The problem with the estate tax is that it was passed in the name of getting back at plutocrats but has worked over the years mostly to make it difficult to keep family businesses intact when the founder dies.

Insane as was the political compromise that led to this final 1-year "repeal" of the tax, this compromise likely will lead (assuming half-reasonable action by Congress this next year) to having a more lasting exemption amount that gives significant relief to many in the middle class beyond 2010. The family business problem will remain. Thus, one should be able to pass, e.g., a $3M estate to heirs without problem but, if you get to $10M and up, there will be a high tax hit.

Still a highly unsatisfactory situation for the public, and one that has the politicians squirming as well, especially since the estate tax (speaking in relative terms only) does not really raise that much in revenue for the federal government.

The problem with the estate tax is that it was passed in the name of getting back at plutocrats but has worked over the years mostly to make it difficult to keep family businesses intact when the founder dies.

From the article itself: "Currently, the tax applies to about 5,500 taxpayers a year." (Emphasis mine.)

5500. We're not talking about upper-middle-class family business owners. We're talking about people who are seriously rich.

Still a highly unsatisfactory situation for the public, and one that has the politicians squirming as well, especially since the estate tax (speaking in relative terms only) does not really raise that much in revenue for the federal government.

This is because the estate tax threshold has been getting higher in every year since 2001. If Bush had left it alone, this would not be the case. Also, there are good reasons for an inheritance tax aside from revenue generation.

There is an interesting thread here (including my detailed post outlining some of the history on this issue) on whether inheritance should even be allowed (http://news.ycombinator.com/item?id=1009053).

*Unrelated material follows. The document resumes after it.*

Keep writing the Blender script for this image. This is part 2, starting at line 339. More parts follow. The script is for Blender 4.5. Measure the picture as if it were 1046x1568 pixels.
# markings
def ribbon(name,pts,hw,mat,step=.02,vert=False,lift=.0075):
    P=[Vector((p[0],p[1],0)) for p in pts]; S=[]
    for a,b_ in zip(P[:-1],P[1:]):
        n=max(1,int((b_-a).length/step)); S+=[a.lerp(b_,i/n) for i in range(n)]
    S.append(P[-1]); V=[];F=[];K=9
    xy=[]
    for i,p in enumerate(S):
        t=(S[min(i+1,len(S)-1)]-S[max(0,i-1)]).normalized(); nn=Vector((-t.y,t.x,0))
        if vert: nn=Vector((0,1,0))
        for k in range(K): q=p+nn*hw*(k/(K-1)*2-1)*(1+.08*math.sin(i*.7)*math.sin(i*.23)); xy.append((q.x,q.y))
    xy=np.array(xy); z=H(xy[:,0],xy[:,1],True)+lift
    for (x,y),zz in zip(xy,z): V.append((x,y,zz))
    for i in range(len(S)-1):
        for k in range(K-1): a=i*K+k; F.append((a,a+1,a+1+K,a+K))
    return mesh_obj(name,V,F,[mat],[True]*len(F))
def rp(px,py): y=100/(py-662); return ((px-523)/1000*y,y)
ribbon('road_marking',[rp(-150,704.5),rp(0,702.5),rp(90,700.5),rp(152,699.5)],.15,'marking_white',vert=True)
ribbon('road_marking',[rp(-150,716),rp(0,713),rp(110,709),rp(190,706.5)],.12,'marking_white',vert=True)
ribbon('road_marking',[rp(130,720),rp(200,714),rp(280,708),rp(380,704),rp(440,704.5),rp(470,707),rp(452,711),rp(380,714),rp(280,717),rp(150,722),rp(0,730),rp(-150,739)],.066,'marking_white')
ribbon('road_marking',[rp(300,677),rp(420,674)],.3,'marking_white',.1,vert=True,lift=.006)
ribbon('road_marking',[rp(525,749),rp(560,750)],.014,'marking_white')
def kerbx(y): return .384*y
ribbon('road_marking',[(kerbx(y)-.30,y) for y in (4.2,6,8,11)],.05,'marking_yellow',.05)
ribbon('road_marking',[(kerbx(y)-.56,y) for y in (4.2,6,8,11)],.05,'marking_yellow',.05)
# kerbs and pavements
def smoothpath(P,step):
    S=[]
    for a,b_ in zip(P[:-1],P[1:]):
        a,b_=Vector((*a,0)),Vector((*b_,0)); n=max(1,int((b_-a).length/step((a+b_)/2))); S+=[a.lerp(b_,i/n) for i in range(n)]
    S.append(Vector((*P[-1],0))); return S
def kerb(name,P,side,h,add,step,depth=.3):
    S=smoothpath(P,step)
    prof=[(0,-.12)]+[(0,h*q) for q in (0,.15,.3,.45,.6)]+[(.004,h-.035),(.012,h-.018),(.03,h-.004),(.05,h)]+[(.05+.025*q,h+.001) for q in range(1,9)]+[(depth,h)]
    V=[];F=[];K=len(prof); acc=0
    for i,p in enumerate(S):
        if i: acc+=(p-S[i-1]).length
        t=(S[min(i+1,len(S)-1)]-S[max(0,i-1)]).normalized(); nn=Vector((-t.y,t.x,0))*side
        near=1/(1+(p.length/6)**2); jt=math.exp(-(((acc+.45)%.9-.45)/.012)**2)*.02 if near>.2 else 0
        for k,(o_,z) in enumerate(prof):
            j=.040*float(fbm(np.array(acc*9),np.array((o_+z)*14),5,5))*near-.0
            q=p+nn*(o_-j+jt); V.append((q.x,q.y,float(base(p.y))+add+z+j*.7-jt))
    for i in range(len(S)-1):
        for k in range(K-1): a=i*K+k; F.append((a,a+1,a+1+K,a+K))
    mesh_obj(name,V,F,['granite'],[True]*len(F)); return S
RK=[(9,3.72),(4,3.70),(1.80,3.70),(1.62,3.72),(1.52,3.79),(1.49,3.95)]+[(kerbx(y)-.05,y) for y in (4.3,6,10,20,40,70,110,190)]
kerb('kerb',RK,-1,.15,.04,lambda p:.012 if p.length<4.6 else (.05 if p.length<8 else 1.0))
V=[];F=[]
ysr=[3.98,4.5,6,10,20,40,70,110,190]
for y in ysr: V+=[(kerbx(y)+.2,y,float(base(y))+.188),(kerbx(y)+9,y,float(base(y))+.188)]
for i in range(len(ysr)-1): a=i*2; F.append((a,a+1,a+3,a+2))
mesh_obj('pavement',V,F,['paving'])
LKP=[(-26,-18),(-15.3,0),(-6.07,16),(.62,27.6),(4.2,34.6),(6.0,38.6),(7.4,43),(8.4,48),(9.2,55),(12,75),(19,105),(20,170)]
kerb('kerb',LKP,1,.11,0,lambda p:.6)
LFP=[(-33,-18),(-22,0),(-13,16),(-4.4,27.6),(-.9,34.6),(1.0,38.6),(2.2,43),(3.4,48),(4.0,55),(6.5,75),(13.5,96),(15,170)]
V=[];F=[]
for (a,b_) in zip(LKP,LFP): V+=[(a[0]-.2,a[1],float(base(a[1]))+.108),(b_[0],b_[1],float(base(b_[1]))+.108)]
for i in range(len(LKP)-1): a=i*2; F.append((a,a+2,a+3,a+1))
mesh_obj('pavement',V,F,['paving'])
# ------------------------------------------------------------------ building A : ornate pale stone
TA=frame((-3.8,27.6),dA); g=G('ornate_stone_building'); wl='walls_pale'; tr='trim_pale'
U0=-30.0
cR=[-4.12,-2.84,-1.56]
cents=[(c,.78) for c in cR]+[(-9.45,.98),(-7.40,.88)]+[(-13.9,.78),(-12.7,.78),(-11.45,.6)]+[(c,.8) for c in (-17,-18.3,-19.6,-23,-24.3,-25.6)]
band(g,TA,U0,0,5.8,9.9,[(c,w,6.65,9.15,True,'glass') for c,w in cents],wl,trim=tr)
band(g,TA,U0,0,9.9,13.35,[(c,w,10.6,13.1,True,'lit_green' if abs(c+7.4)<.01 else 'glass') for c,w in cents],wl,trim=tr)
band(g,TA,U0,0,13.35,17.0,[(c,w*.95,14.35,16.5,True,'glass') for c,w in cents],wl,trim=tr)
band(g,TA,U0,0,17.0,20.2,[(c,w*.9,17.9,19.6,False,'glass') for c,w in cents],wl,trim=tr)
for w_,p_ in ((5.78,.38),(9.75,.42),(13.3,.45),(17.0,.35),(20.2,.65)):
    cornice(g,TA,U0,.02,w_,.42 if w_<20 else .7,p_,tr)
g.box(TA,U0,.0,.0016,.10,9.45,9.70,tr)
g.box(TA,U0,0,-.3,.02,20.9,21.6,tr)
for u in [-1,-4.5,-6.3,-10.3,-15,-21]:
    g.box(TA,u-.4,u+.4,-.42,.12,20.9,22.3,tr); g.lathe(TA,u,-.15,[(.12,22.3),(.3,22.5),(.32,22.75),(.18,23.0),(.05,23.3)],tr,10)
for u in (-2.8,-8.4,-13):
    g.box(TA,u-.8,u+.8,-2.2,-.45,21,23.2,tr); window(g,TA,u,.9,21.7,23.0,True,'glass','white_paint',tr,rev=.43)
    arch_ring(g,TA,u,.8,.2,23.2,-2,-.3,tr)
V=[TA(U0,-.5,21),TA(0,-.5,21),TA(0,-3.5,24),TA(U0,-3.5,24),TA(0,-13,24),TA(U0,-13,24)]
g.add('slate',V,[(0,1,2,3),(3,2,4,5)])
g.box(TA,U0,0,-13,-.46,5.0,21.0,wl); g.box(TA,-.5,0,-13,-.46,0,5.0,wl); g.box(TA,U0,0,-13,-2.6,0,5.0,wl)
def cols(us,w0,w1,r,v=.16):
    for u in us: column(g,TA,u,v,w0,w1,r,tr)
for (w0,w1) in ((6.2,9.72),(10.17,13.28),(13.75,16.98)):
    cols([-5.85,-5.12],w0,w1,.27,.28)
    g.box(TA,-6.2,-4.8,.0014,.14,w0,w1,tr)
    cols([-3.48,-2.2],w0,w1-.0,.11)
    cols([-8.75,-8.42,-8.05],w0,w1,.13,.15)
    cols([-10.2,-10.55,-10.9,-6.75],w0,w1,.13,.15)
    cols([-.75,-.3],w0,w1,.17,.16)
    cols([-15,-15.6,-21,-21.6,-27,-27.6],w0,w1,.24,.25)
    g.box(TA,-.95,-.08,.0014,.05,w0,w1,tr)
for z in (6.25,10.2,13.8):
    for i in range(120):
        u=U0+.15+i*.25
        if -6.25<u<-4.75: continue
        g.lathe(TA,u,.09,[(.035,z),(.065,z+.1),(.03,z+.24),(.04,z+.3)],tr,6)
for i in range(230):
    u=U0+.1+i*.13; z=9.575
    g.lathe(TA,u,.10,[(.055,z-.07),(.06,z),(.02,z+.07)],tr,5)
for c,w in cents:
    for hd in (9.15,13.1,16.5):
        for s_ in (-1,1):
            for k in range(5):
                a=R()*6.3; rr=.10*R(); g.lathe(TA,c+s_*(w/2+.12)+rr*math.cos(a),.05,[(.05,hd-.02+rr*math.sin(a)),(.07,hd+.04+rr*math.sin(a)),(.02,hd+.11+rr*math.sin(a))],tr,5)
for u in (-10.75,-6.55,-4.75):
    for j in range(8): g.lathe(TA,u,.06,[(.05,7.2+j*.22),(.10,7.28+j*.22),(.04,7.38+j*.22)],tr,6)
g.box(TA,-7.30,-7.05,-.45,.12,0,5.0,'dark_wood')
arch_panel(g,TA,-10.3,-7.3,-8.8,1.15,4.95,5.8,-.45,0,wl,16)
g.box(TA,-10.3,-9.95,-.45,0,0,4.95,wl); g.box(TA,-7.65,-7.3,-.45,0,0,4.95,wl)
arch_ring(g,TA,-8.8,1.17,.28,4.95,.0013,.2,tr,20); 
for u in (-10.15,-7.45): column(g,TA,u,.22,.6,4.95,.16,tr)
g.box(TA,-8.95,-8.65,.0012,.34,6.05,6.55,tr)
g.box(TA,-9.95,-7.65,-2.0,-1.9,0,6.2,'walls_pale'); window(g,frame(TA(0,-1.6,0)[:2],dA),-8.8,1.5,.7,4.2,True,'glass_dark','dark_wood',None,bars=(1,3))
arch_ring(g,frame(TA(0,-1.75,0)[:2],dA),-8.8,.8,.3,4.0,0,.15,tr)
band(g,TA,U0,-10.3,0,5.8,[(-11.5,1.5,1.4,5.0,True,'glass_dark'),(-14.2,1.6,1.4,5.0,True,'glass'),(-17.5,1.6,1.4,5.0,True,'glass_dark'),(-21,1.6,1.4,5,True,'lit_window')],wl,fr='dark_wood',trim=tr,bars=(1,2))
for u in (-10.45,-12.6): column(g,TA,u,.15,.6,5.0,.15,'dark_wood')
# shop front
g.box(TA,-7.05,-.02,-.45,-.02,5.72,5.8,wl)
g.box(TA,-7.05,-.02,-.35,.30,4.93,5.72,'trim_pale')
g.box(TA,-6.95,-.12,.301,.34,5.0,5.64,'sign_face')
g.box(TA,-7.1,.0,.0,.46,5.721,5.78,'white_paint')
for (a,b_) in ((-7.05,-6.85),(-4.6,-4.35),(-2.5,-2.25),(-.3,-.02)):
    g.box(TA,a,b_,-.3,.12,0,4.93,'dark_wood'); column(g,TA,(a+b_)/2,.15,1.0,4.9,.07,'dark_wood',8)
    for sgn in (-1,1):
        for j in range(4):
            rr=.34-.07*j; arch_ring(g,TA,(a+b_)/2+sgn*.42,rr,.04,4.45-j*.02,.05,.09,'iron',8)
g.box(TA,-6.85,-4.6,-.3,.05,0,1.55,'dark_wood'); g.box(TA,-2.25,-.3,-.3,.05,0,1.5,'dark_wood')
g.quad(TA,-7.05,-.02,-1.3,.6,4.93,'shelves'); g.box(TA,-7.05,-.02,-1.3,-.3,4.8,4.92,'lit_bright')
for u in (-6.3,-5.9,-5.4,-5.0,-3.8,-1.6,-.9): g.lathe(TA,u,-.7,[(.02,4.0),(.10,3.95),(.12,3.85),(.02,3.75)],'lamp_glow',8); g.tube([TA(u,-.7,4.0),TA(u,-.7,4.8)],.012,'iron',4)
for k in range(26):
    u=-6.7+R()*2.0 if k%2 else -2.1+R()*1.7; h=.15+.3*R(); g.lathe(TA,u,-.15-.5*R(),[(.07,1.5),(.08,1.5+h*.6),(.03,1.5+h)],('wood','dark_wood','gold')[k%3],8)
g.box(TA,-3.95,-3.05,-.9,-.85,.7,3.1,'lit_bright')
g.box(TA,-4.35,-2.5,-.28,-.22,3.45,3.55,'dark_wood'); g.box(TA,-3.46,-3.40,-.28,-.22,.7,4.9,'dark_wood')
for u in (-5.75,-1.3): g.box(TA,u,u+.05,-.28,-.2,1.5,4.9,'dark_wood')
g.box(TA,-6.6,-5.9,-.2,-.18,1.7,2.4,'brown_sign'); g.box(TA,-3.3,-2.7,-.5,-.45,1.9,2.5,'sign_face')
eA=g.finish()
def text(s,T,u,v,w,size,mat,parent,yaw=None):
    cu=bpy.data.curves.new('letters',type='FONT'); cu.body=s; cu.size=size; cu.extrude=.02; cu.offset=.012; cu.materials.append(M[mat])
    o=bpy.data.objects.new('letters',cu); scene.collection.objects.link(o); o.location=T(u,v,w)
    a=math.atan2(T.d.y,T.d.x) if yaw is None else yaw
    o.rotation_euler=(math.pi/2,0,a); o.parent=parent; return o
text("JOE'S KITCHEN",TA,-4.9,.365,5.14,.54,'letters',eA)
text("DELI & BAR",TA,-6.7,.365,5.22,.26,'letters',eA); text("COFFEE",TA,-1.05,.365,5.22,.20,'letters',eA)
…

You may find the relevant figures for the estate tax in 2001 here (http://gift-estate.com/article/tax2001.html). At that time, the exemption was $675,000 and everything beyond that basically got taxed at significant rates, obviously affecting a lot of middle class people. If the tax is allowed to revert to the old rates in 2011, there will likewise be a significant impact on middle class people. That is why the politicians are squirming and why the exemption amount will likely be increased for 2011 and beyond to something that excludes many such people from the impact of the tax.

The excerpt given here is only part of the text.